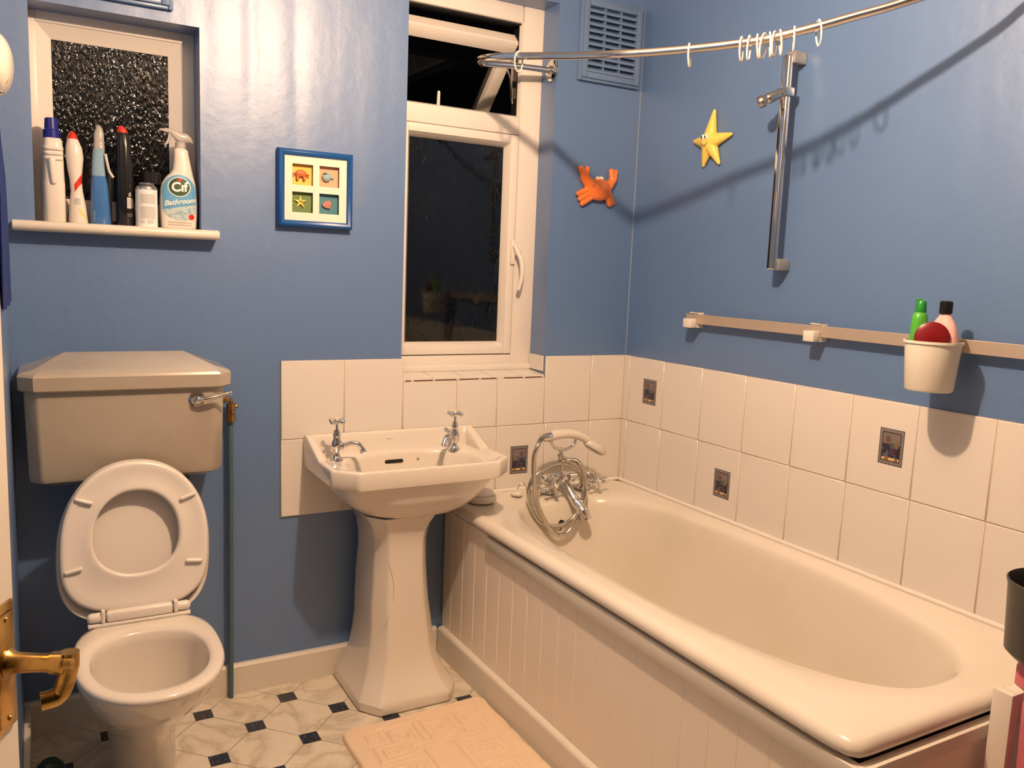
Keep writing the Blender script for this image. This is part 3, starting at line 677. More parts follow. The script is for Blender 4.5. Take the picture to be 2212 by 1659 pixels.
# seat and lid: built flat (u across, v length from hinge), then stood up
HZ, HY = .440, -.312
sdv = V(0, .060, .395).normalized(); sn = V(0, sdv.z, -sdv.y)*-1
if sn.y > 0: sn = -sn
rt = math.radians(-2.2)
def SP(u, v, w): 
    uu = u*math.cos(rt)-(v-.2)*math.sin(rt); vv = u*math.sin(rt)+(v-.2)*math.cos(rt)+.2
    return V(tx-.002+uu*.955, HY, HZ) + sdv*vv*.945 + sn*w
def seat_ring(hw_, v0, v1, w, e0=3.2, e1=2.15, fr=.44):
    out = []; vm = v0+(v1-v0)*fr
    for j in range(n):
        t = 2*PI*j/n; c, s = math.cos(t), math.sin(t); ee, b = (e1, v1-vm) if s >= 0 else (e0, vm-v0)
        th = math.atan2(b*s, hw_*c); cc, ss = math.cos(th), math.sin(th); r = (abs(cc/hw_)**ee+abs(ss/b)**ee)**(-1/ee)
        out.append(SP(r*cc, vm+r*ss, w))
    return out
bm = nb()
loft(bm, [seat_ring(.181, .008, .405, 0), seat_ring(.183, .006, .407, .006), seat_ring(.180, .009, .404, .013), seat_ring(.172, .016, .396, .0155), seat_ring(.160, .030, .385, .012), seat_ring(.124, .085, .345, .012, 2.2), seat_ring(.114, .094, .335, .0155, 2.2), seat_ring(.107, .101, .328, .013, 2.2), seat_ring(.105, .103, .326, .004, 2.2), seat_ring(.107, .101, .328, 0, 2.2)], closed=True)
seat = obj('seat', bm, M['plastic'], tl, angle=60)
for (u, v, a) in ((-.128, .305, -18), (.128, .305, 22), (-.150, .125, 14), (.145, .125, -4)):
    bm = nb(); a = math.radians(a); d = .017
    capsule(bm, SP(u-d*math.cos(a), v-d*math.sin(a), .017), SP(u+d*math.cos(a), v+d*math.sin(a), .017), .0052, .0052, 12); obj('bumper', bm, M['plastic'], seat)
bm = nb()
loft(bm, [seat_ring(.178, -.020, .398, -.036, 3.2), seat_ring(.188, -.026, .408, -.030, 3.2), seat_ring(.190, -.028, .410, -.016, 3.2), seat_ring(.186, -.024, .406, -.004, 3.2), seat_ring(.182, -.018, .402, -.005, 3.2), seat_ring(.176, -.008, .396, -.026, 3.2)])
obj('lid', bm, M['plastic'], tl, angle=60)
bm = nb()
HXC = tx-.001
box(bm, (HXC-.120, -.344, .4215), (HXC+.120, -.302, .4285), .002)
box(bm, (HXC-.078, -.340, .4285), (HXC+.078, -.312, .456), .007, 3)
for s in (-1, 1):
    capsule(bm, (HXC+s*.090, -.326, .442), (HXC+s*.110, -.326, .442), .0125, .0125, 16)
    box(bm, (HXC+s*.085-.005, -.341, .4285), (HXC+s*.085+.005, -.305, .461), .004)
obj('hinge', bm, M['plastic'], tl)

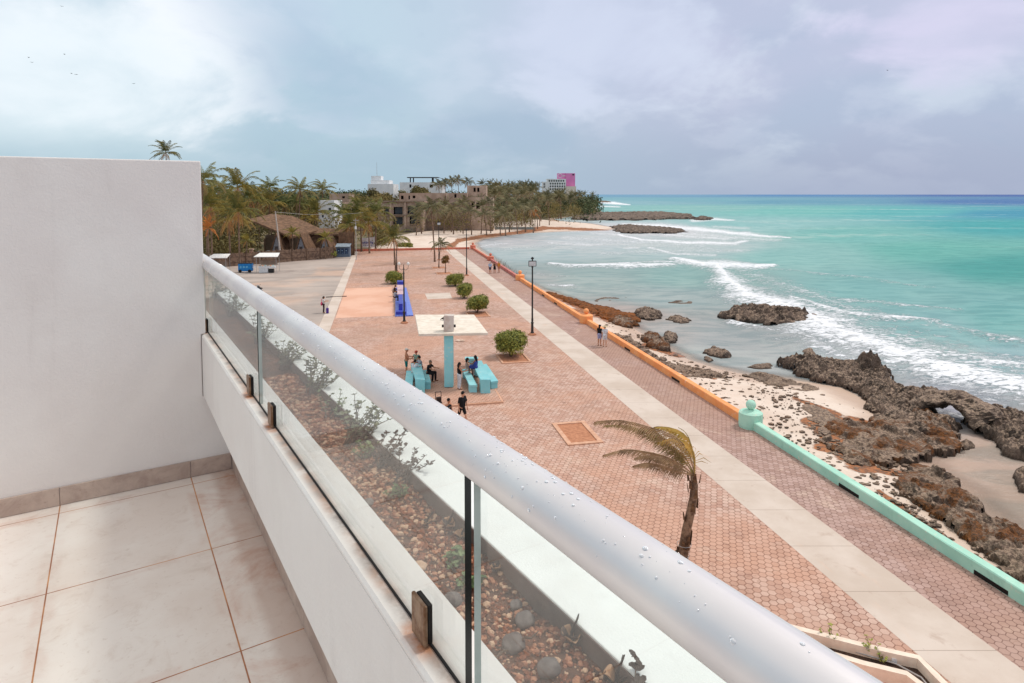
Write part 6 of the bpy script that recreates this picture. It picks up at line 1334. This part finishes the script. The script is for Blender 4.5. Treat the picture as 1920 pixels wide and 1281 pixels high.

> [WHAT THIS TASK INVOLVES]: Repeat the entries exactly and keep the pictures out of the copy.

> [PROBLEM SOLUTION]:
Keep writing the Blender script for this image. This is part 3, starting at line 677. More parts follow. The script is for Blender 4.5. Take the picture to be 2212 by 1659 pixels.
# seat and lid: built flat (u across, v length from hinge), then stood up
HZ, HY = .440, -.312
sdv = V(0, .060, .395).normalized(); sn = V(0, sdv.z, -sdv.y)*-1
if sn.y > 0: sn = -sn
rt = math.radians(-2.2)
def SP(u, v, w): 
    uu = u*math.cos(rt)-(v-.2)*math.sin(rt); vv = u*math.sin(rt)+(v-.2)*math.cos(rt)+.2
    return V(tx-.002+uu*.955, HY, HZ) + sdv*vv*.945 + sn*w
def seat_ring(hw_, v0, v1, w, e0=3.2, e1=2.15, fr=.44):
    out = []; vm = v0+(v1-v0)*fr
    for j in range(n):
        t = 2*PI*j/n; c, s = math.cos(t), math.sin(t); ee, b = (e1, v1-vm) if s >= 0 else (e0, vm-v0)
        th = math.atan2(b*s, hw_*c); cc, ss = math.cos(th), math.sin(th); r = (abs(cc/hw_)**ee+abs(ss/b)**ee)**(-1/ee)
        out.append(SP(r*cc, vm+r*ss, w))
    return out
bm = nb()
loft(bm, [seat_ring(.181, .008, .405, 0), seat_ring(.183, .006, .407, .006), seat_ring(.180, .009, .404, .013), seat_ring(.172, .016, .396, .0155), seat_ring(.160, .030, .385, .012), seat_ring(.124, .085, .345, .012, 2.2), seat_ring(.114, .094, .335, .0155, 2.2), seat_ring(.107, .101, .328, .013, 2.2), seat_ring(.105, .103, .326, .004, 2.2), seat_ring(.107, .101, .328, 0, 2.2)], closed=True)
seat = obj('seat', bm, M['plastic'], tl, angle=60)
for (u, v, a) in ((-.128, .305, -18), (.128, .305, 22), (-.150, .125, 14), (.145, .125, -4)):
    bm = nb(); a = math.radians(a); d = .017
    capsule(bm, SP(u-d*math.cos(a), v-d*math.sin(a), .017), SP(u+d*math.cos(a), v+d*math.sin(a), .017), .0052, .0052, 12); obj('bumper', bm, M['plastic'], seat)
bm = nb()
loft(bm, [seat_ring(.178, -.020, .398, -.036, 3.2), seat_ring(.188, -.026, .408, -.030, 3.2), seat_ring(.190, -.028, .410, -.016, 3.2), seat_ring(.186, -.024, .406, -.004, 3.2), seat_ring(.182, -.018, .402, -.005, 3.2), seat_ring(.176, -.008, .396, -.026, 3.2)])
obj('lid', bm, M['plastic'], tl, angle=60)
bm = nb()
HXC = tx-.001
box(bm, (HXC-.120, -.344, .4215), (HXC+.120, -.302, .4285), .002)
box(bm, (HXC-.078, -.340, .4285), (HXC+.078, -.312, .456), .007, 3)
for s in (-1, 1):
    capsule(bm, (HXC+s*.090, -.326, .442), (HXC+s*.110, -.326, .442), .0125, .0125, 16)
    box(bm, (HXC+s*.085-.005, -.341, .4285), (HXC+s*.085+.005, -.305, .461), .004)
obj('hinge', bm, M['plastic'], tl)

Write part 6 of the bpy script that recreates this picture. It picks up at line 1334. This part finishes the script. The script is for Blender 4.5. Treat the picture as 1920 pixels wide and 1281 pixels high.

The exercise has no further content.